--- Short task ---
Restate, word for word, all of the material shown below.

________________

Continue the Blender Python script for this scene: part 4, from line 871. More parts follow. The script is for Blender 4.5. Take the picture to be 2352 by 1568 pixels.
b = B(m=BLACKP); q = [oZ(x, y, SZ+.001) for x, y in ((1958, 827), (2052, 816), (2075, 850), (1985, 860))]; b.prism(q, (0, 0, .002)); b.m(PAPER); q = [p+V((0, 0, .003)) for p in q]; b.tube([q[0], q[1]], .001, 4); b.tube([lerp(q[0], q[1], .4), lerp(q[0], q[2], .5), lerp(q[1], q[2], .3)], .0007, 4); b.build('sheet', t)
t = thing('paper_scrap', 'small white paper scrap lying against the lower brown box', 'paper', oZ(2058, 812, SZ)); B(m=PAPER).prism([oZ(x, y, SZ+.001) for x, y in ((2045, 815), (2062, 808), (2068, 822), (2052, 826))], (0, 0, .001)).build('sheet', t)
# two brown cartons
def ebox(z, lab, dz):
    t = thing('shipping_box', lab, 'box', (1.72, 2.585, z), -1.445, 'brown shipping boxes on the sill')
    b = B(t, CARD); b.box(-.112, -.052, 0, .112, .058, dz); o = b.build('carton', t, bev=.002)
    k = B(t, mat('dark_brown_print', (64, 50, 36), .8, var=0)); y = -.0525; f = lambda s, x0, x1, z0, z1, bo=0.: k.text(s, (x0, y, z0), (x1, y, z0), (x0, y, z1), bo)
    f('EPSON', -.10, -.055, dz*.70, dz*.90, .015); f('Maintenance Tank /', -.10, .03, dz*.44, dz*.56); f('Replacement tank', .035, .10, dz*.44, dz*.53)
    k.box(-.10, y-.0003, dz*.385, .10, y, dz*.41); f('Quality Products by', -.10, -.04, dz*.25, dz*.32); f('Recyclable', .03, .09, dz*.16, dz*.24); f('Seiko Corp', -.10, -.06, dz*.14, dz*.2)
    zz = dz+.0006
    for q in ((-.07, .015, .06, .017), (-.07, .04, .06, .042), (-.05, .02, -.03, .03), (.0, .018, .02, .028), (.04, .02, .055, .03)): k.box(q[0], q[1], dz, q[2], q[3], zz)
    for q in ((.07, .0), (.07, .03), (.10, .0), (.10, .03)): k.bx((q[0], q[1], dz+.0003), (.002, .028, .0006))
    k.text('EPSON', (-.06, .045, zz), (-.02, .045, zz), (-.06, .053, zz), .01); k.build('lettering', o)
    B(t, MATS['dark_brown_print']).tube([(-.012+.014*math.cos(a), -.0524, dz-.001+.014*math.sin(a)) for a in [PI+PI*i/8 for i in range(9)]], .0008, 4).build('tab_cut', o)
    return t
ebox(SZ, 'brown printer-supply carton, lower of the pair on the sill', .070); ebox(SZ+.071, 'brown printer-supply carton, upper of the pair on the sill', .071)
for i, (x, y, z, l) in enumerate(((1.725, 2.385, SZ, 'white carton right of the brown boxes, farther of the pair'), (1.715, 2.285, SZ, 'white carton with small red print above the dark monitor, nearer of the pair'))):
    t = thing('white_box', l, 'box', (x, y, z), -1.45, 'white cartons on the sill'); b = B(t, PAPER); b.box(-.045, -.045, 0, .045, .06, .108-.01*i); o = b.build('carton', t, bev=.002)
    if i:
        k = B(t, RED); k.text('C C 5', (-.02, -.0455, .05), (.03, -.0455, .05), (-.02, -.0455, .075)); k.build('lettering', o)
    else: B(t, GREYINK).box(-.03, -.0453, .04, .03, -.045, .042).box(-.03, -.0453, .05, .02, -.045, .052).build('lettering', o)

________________

--- Task answer ---
Continue the Blender Python script for this scene: part 4, from line 871. More parts follow. The script is for Blender 4.5. Take the picture to be 2352 by 1568 pixels.
b = B(m=BLACKP); q = [oZ(x, y, SZ+.001) for x, y in ((1958, 827), (2052, 816), (2075, 850), (1985, 860))]; b.prism(q, (0, 0, .002)); b.m(PAPER); q = [p+V((0, 0, .003)) for p in q]; b.tube([q[0], q[1]], .001, 4); b.tube([lerp(q[0], q[1], .4), lerp(q[0], q[2], .5), lerp(q[1], q[2], .3)], .0007, 4); b.build('sheet', t)
t = thing('paper_scrap', 'small white paper scrap lying against the lower brown box', 'paper', oZ(2058, 812, SZ)); B(m=PAPER).prism([oZ(x, y, SZ+.001) for x, y in ((2045, 815), (2062, 808), (2068, 822), (2052, 826))], (0, 0, .001)).build('sheet', t)
# two brown cartons
def ebox(z, lab, dz):
    t = thing('shipping_box', lab, 'box', (1.72, 2.585, z), -1.445, 'brown shipping boxes on the sill')
    b = B(t, CARD); b.box(-.112, -.052, 0, .112, .058, dz); o = b.build('carton', t, bev=.002)
    k = B(t, mat('dark_brown_print', (64, 50, 36), .8, var=0)); y = -.0525; f = lambda s, x0, x1, z0, z1, bo=0.: k.text(s, (x0, y, z0), (x1, y, z0), (x0, y, z1), bo)
    f('EPSON', -.10, -.055, dz*.70, dz*.90, .015); f('Maintenance Tank /', -.10, .03, dz*.44, dz*.56); f('Replacement tank', .035, .10, dz*.44, dz*.53)
    k.box(-.10, y-.0003, dz*.385, .10, y, dz*.41); f('Quality Products by', -.10, -.04, dz*.25, dz*.32); f('Recyclable', .03, .09, dz*.16, dz*.24); f('Seiko Corp', -.10, -.06, dz*.14, dz*.2)
    zz = dz+.0006
    for q in ((-.07, .015, .06, .017), (-.07, .04, .06, .042), (-.05, .02, -.03, .03), (.0, .018, .02, .028), (.04, .02, .055, .03)): k.box(q[0], q[1], dz, q[2], q[3], zz)
    for q in ((.07, .0), (.07, .03), (.10, .0), (.10, .03)): k.bx((q[0], q[1], dz+.0003), (.002, .028, .0006))
    k.text('EPSON', (-.06, .045, zz), (-.02, .045, zz), (-.06, .053, zz), .01); k.build('lettering', o)
    B(t, MATS['dark_brown_print']).tube([(-.012+.014*math.cos(a), -.0524, dz-.001+.014*math.sin(a)) for a in [PI+PI*i/8 for i in range(9)]], .0008, 4).build('tab_cut', o)
    return t
ebox(SZ, 'brown printer-supply carton, lower of the pair on the sill', .070); ebox(SZ+.071, 'brown printer-supply carton, upper of the pair on the sill', .071)
for i, (x, y, z, l) in enumerate(((1.725, 2.385, SZ, 'white carton right of the brown boxes, farther of the pair'), (1.715, 2.285, SZ, 'white carton with small red print above the dark monitor, nearer of the pair'))):
    t = thing('white_box', l, 'box', (x, y, z), -1.45, 'white cartons on the sill'); b = B(t, PAPER); b.box(-.045, -.045, 0, .045, .06, .108-.01*i); o = b.build('carton', t, bev=.002)
    if i:
        k = B(t, RED); k.text('C C 5', (-.02, -.0455, .05), (.03, -.0455, .05), (-.02, -.0455, .075)); k.build('lettering', o)
    else: B(t, GREYINK).box(-.03, -.0453, .04, .03, -.045, .042).box(-.03, -.0453, .05, .02, -.045, .052).build('lettering', o)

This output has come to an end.